Critics have accused the district of targeting Pride flags, which are banned from classroom display under the policy, and which Superintendent Abram Lucabaugh in May 2022 likened to political symbols.

A previous version of the policy had specified that teachers could not advocate beliefs about gender identity or sexual orientation — language that was removed after a review by Duane Morris.

Rinaldi said the district’s policy targeting “sexualized content” in library books — reviewed by a law firm focused on religious freedom — was also neutral, and noted that to date, no books had been removed. (Central Bucks has received more than 60 challenges to library books, but has not commented on the status of those reviews; Lucabaugh recently disclosed that among other books being evaluated at the request of administrators, Lawn Boy, by Jonathan Evison, was reviewed but not removed from libraries.)

Rinaldi also said requiring parental consent for name and pronoun changes reflected “sound educational judgment.”

“It’s just not the case” that the district’s policies create a hostile environment for LGBTQ students, Rinaldi said.

The response was critical and quick

Critics fired back even before the report’s release.

Marlene Pray, a Central Bucks parent and the director and founder of the Rainbow Room in Doylestown, a Planned Parenthood-sponsored LGBTQ youth center, told the board during public comment that she had been interviewed by Rinaldi.

He “made it clear that he believes there are two equally valid positions when it comes to queer students: those who believe in them and support them, and those who don’t,” Pray said. She called the investigation a “million-dollar PR stunt,” referring to district estimates of what Duane Morris will charge.

(Rinaldi said Thursday that the district has received 156 requests for documents from the Office for Civil Rights, and “that’s one of the reasons why we had to spend the money that we did.”)

Mindy Freeman, whose daughter, Lily, is a transgender student in Central Bucks and also spoke, said that “whatever the findings of this report today by the attorneys, our family knows the truth, because we are the truth.”

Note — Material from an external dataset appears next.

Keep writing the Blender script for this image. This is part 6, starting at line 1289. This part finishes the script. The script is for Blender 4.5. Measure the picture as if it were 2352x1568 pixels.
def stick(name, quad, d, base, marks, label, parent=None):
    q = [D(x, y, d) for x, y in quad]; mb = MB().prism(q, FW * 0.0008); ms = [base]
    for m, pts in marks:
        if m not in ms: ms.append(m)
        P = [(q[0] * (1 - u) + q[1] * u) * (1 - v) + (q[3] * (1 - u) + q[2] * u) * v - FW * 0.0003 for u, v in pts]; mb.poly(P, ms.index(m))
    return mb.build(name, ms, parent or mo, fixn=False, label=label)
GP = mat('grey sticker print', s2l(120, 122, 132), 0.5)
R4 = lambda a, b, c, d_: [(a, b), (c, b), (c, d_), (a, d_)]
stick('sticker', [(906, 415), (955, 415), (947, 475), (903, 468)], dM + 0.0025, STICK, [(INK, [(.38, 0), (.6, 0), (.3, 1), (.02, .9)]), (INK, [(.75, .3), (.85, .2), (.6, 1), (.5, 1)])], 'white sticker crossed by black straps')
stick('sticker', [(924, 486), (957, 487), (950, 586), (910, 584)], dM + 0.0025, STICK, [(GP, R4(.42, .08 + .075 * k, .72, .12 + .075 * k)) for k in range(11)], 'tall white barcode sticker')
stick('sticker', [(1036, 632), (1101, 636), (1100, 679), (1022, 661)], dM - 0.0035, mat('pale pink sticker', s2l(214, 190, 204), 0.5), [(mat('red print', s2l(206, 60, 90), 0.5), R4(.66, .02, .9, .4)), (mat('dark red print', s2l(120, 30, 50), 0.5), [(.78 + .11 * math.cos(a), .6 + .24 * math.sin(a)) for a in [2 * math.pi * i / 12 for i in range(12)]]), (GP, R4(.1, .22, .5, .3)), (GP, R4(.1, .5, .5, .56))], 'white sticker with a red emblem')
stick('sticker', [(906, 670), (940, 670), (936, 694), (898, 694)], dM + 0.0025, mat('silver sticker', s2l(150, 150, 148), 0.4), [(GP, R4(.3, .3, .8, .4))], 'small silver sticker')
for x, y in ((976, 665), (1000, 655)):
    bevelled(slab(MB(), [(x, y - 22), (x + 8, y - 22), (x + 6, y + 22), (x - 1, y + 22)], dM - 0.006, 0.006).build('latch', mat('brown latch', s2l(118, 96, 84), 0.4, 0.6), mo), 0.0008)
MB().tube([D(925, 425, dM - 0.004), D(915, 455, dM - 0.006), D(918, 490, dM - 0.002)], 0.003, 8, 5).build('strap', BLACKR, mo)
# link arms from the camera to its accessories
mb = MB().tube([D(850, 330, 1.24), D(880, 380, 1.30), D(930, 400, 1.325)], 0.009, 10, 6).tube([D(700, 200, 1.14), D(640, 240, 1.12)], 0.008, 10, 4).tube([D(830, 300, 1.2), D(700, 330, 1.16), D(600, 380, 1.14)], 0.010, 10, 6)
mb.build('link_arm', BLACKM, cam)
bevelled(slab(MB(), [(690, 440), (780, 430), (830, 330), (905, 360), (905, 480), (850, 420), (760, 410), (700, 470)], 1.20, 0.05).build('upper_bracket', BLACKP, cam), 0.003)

The district’s selection of Duane Morris and former U.S. Attorney Bill McSwain to lead the investigation had been criticized as partisan. In seeking the Republican nomination for governor, McSwain — who was in the audience Thursday but did not speak — had called a West Chester school’s Gender Sexuality Alliance club “leftist political indoctrination.”

“A credible investigation would not have hired people who have an obvious bias against the trans and nonbinary students who lodged the complaint,” Witold Walczak, legal director of the ACLU of Pennsylvania, said in a statement Thursday night.

Walczak said that in the one interview he witnessed, “the district’s lawyer candidly admitted his team was not examining the impact of the board’s recent anti-LGBTQ+ actions because they are, in his words, lawful and reasonable.” He called the firm’s conclusions “worthless.”

What happens now?

Duane Morris recommended that the district suspend Burgess — now a teacher at Unami Middle School — without pay. It also said the district should “appropriately coordinate” to ensure that one bullied student’s needs were met.

Other than that, the message was: Keep doing what you’re doing.

“You have one of the best school districts in the state,” Rinaldi told the board, drawing applause from some in the audience.

The ACLU has asked the Office for Civil Rights to order Central Bucks to follow federal recommendations for supporting transgender students in schools; to require training for staff, administrators, and school board members on supporting LGBTQ youth; and to rescind discriminatory directives.

An OCR spokesperson said this week that the agency could not comment on pending investigations.

Democratic school board member Tabitha Dell’Angelo expressed concern that the report had minimized the voices of marginalized students.

“Are you telling us the students who come to us and tell us they don’t feel safe in schools are wrong?” she asked.

“Specifics matter,” as opposed to “generalized complaints about discrimination that might be happening to other people,” Rinaldi said. “The most important data point is what’s actually happening with you.”